==== Excerpted records

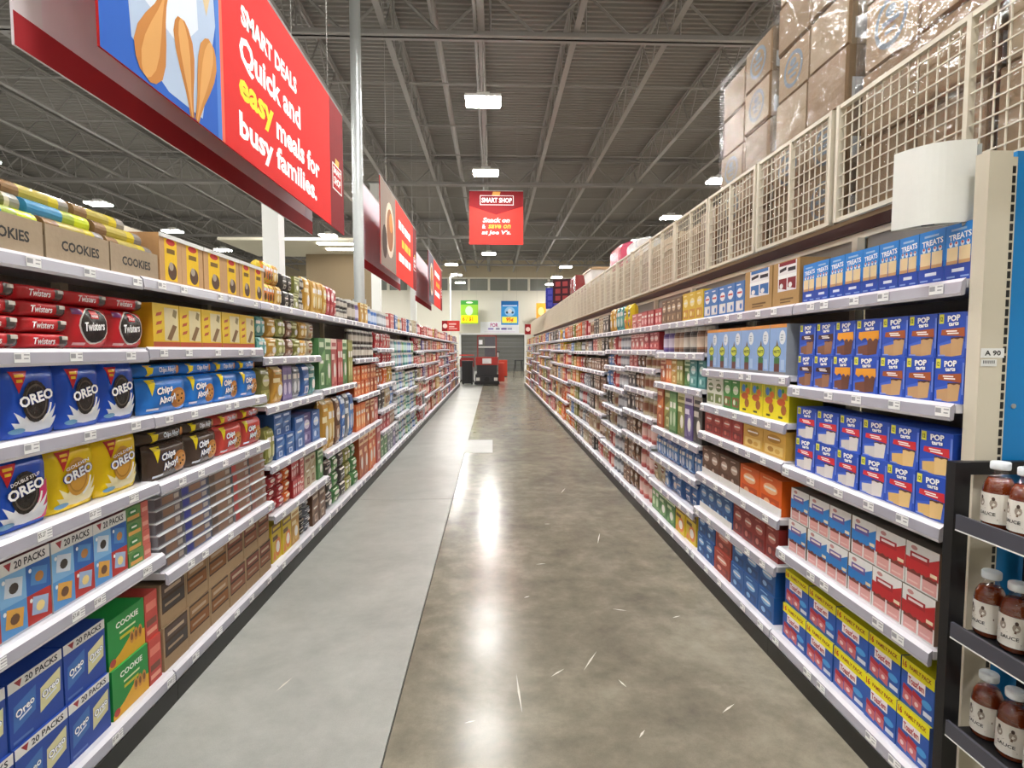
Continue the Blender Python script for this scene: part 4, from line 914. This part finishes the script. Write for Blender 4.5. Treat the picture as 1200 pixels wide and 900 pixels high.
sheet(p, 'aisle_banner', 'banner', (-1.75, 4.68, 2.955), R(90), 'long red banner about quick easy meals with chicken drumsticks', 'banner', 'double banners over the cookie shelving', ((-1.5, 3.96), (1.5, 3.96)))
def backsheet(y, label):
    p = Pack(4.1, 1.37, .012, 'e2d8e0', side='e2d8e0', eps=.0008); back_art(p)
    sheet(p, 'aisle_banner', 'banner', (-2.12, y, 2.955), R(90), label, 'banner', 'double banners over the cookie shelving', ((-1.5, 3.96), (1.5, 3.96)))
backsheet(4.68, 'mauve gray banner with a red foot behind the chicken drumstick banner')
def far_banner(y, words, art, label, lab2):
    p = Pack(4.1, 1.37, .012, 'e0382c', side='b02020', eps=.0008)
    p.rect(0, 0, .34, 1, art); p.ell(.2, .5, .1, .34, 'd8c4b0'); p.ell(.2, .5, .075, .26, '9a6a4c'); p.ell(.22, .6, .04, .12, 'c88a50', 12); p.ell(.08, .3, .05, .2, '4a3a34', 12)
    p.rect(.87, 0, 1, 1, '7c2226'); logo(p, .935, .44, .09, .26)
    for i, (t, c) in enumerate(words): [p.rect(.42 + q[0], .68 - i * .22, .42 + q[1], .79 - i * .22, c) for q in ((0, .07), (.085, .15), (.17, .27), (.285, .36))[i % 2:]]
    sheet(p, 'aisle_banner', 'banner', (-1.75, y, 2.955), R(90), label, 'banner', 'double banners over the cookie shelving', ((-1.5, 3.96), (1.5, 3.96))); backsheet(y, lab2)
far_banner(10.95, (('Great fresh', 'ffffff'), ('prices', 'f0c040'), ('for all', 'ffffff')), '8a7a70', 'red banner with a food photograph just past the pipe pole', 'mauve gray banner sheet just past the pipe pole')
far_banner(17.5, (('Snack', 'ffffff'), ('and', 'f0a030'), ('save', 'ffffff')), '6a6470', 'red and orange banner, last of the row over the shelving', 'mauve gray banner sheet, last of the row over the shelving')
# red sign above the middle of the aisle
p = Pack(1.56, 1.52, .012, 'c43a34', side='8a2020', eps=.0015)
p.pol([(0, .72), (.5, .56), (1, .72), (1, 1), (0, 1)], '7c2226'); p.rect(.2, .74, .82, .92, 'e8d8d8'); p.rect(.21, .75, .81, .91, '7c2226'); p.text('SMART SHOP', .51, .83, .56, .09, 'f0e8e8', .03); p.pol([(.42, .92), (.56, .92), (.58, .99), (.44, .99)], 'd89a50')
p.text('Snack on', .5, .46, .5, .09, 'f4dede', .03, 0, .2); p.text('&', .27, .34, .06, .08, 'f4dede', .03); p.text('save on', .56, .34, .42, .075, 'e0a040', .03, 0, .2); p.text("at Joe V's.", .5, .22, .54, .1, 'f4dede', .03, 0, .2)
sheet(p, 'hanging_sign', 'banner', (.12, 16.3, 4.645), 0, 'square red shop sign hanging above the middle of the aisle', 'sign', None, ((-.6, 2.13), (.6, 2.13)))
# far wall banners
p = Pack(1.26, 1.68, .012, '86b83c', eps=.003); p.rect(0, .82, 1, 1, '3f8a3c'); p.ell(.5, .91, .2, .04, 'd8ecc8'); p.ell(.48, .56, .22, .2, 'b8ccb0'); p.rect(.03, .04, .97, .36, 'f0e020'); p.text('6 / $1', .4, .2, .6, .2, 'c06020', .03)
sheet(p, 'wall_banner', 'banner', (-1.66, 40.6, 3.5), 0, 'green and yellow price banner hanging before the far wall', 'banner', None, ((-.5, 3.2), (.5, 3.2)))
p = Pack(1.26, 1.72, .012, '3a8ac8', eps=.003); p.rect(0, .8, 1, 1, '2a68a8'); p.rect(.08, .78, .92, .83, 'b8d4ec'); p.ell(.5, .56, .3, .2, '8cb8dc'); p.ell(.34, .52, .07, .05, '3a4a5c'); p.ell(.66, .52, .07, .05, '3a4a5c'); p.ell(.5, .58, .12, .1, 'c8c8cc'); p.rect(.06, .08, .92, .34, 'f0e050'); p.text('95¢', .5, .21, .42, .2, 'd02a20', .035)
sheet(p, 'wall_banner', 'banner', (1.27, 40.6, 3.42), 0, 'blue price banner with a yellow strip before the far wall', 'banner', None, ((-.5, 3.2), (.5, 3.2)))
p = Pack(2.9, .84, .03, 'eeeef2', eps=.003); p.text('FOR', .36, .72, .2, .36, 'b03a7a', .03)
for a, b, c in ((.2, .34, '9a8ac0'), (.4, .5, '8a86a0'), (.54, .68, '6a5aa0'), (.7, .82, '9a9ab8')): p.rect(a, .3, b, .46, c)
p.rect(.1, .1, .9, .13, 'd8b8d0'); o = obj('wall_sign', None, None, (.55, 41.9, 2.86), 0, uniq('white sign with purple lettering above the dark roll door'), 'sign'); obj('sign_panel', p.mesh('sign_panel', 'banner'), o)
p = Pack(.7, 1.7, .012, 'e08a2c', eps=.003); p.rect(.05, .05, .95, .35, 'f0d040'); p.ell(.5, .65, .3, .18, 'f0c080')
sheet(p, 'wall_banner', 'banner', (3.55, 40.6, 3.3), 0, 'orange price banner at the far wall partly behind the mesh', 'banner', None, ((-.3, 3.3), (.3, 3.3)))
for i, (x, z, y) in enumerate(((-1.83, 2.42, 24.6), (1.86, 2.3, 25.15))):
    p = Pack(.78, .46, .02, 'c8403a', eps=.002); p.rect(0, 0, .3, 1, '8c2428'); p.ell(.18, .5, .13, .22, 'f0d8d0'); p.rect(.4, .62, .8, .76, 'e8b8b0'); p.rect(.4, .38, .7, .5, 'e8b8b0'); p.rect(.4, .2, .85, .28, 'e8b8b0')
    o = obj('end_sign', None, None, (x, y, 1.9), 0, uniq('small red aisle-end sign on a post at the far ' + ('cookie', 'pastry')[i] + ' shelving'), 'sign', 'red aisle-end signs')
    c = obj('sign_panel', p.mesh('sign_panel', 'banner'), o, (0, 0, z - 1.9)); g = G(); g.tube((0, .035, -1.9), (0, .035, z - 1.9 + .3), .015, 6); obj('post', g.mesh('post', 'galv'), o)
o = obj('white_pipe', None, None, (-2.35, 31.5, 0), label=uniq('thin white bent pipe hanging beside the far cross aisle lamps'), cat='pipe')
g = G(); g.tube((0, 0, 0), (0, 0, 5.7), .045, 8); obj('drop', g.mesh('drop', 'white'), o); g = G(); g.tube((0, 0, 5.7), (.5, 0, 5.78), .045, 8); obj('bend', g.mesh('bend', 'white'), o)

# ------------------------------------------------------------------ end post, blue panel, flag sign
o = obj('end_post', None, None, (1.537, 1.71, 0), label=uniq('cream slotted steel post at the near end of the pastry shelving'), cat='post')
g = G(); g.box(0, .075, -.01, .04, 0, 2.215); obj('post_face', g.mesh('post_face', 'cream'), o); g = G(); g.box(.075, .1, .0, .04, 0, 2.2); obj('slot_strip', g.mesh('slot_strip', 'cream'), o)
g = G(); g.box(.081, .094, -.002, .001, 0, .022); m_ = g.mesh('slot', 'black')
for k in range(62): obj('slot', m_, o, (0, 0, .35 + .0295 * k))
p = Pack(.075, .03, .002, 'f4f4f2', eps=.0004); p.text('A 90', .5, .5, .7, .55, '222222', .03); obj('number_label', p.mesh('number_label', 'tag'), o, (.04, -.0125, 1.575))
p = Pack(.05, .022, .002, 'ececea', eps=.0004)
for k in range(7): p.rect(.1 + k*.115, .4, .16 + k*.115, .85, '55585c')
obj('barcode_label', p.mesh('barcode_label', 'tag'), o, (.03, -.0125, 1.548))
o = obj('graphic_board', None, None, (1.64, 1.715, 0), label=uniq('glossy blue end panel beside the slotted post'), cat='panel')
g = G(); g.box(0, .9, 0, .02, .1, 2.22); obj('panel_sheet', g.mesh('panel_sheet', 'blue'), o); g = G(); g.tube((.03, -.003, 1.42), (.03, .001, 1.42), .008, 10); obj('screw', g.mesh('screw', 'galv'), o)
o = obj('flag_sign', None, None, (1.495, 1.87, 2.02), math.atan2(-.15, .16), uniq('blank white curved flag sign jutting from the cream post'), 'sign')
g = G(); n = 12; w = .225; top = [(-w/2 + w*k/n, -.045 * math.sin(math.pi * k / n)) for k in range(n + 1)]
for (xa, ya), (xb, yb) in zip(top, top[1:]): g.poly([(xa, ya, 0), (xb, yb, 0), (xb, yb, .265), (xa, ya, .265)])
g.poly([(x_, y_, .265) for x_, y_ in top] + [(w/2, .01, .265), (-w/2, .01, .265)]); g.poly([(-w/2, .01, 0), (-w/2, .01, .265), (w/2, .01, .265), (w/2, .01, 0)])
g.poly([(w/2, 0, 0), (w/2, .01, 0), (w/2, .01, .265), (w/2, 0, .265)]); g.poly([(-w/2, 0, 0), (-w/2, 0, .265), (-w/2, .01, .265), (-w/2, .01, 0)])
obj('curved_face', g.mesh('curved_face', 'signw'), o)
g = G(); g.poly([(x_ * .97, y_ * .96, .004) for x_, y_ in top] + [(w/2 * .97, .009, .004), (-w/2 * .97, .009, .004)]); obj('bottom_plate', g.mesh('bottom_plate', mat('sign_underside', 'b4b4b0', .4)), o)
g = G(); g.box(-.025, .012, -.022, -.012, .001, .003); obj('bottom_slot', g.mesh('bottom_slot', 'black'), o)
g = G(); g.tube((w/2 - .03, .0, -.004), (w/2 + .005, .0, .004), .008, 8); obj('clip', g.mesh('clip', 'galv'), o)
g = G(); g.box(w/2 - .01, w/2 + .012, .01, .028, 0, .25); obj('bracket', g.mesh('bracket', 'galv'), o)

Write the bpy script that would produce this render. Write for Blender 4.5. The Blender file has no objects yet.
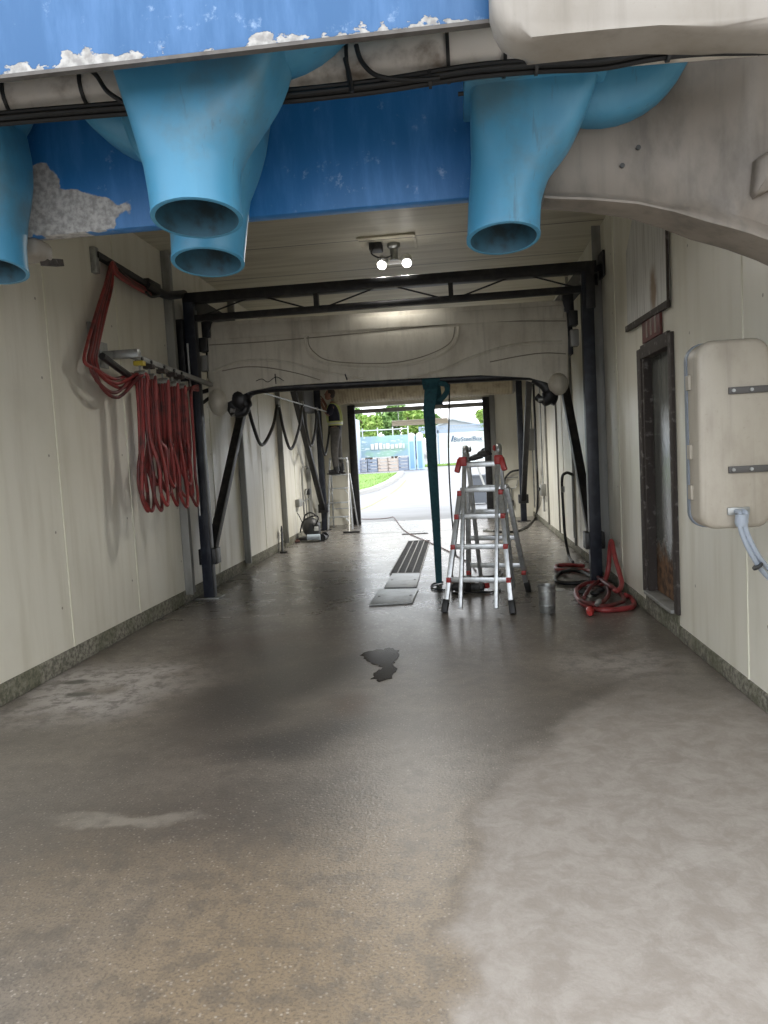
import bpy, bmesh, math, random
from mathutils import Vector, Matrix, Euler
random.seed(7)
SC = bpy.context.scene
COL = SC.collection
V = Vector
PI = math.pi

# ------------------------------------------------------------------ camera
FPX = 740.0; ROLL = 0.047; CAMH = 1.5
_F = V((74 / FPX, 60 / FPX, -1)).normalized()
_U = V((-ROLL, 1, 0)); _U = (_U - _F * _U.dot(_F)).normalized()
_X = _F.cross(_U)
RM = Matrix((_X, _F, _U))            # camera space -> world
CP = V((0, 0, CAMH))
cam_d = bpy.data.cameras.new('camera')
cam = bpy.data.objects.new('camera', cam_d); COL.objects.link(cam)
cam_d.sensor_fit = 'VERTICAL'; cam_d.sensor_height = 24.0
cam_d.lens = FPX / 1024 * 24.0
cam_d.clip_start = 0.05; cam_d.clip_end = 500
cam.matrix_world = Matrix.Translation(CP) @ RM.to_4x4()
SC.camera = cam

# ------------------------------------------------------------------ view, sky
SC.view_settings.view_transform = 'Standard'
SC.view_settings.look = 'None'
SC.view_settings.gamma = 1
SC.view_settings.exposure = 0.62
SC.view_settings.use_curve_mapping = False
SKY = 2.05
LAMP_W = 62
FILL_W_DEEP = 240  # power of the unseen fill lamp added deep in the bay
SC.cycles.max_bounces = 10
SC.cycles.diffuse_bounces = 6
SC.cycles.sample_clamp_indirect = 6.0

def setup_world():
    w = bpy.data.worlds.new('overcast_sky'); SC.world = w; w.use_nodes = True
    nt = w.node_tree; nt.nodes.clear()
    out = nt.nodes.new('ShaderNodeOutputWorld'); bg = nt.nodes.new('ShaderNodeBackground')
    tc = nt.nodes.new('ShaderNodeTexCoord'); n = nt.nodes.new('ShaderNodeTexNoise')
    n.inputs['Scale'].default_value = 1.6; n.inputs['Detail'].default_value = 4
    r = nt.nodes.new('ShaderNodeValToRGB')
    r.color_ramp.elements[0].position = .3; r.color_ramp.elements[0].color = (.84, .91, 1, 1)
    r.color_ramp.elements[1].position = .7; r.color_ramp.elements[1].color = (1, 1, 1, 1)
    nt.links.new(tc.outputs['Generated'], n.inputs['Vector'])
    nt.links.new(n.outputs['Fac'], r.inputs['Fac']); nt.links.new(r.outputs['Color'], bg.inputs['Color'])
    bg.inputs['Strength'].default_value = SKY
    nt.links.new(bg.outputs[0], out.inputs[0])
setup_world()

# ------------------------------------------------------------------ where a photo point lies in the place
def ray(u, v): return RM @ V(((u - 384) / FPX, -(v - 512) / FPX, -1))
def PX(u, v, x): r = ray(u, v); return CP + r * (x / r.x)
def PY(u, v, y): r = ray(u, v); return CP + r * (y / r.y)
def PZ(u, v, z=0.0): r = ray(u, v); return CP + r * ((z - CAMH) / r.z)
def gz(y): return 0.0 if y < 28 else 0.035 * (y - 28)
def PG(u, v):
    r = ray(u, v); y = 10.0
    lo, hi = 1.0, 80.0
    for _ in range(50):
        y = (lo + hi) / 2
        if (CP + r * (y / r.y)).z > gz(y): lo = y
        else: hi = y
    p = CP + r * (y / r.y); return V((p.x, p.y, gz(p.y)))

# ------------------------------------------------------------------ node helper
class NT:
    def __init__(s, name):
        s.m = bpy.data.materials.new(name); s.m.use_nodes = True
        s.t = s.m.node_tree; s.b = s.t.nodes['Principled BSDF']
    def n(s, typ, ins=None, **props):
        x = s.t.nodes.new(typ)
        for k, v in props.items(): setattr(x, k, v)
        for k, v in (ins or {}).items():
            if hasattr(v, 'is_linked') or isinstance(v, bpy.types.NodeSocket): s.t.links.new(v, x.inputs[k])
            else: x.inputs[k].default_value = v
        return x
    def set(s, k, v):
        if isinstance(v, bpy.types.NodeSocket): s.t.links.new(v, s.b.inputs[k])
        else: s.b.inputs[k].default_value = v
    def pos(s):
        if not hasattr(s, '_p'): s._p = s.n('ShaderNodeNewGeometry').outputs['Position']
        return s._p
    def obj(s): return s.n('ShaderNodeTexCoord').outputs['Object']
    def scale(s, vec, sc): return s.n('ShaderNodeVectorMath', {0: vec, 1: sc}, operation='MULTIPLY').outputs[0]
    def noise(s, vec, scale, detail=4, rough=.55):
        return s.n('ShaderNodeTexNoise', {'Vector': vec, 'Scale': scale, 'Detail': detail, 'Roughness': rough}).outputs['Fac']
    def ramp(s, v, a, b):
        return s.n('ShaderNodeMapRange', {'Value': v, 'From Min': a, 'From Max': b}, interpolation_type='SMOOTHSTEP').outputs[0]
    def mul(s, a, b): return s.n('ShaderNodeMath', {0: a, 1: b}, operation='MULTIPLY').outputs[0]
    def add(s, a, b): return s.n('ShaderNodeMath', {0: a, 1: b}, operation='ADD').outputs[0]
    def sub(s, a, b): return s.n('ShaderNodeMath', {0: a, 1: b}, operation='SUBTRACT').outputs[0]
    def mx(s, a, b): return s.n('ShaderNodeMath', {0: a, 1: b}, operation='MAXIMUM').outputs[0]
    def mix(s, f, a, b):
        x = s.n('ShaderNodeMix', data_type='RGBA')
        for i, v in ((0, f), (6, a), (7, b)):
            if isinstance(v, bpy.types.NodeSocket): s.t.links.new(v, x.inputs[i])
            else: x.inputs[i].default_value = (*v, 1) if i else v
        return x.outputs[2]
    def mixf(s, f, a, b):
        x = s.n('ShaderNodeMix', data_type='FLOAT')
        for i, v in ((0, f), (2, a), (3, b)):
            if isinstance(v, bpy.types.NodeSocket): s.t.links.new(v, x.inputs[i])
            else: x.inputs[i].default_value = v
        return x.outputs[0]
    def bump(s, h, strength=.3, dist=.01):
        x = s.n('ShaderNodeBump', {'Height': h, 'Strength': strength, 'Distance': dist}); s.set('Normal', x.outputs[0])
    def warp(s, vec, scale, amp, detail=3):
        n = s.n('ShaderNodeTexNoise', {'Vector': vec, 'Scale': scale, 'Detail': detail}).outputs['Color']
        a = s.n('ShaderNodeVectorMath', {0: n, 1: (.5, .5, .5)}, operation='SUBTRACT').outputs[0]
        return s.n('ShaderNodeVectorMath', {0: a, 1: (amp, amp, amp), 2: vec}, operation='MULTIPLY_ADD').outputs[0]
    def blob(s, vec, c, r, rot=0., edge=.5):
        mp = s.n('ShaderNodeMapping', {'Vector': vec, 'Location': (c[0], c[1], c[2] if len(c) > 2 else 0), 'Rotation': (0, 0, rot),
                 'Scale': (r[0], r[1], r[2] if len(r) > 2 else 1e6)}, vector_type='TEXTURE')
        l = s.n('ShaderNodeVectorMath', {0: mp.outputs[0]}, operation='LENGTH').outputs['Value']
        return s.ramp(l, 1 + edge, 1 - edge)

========

**Task brief**
Nothing but the lines from the one with "Write the bpy" down to the one with "PI = math.pi" should be printed, both of them included. Leave out the pictures.

**Solution to this problem**
Write the bpy script that would produce this render. Write for Blender 4.5. The Blender file has no objects yet.
import bpy, bmesh, math, random
from mathutils import Vector, Matrix, Euler
random.seed(7)
SC = bpy.context.scene
COL = SC.collection
V = Vector
PI = math.pi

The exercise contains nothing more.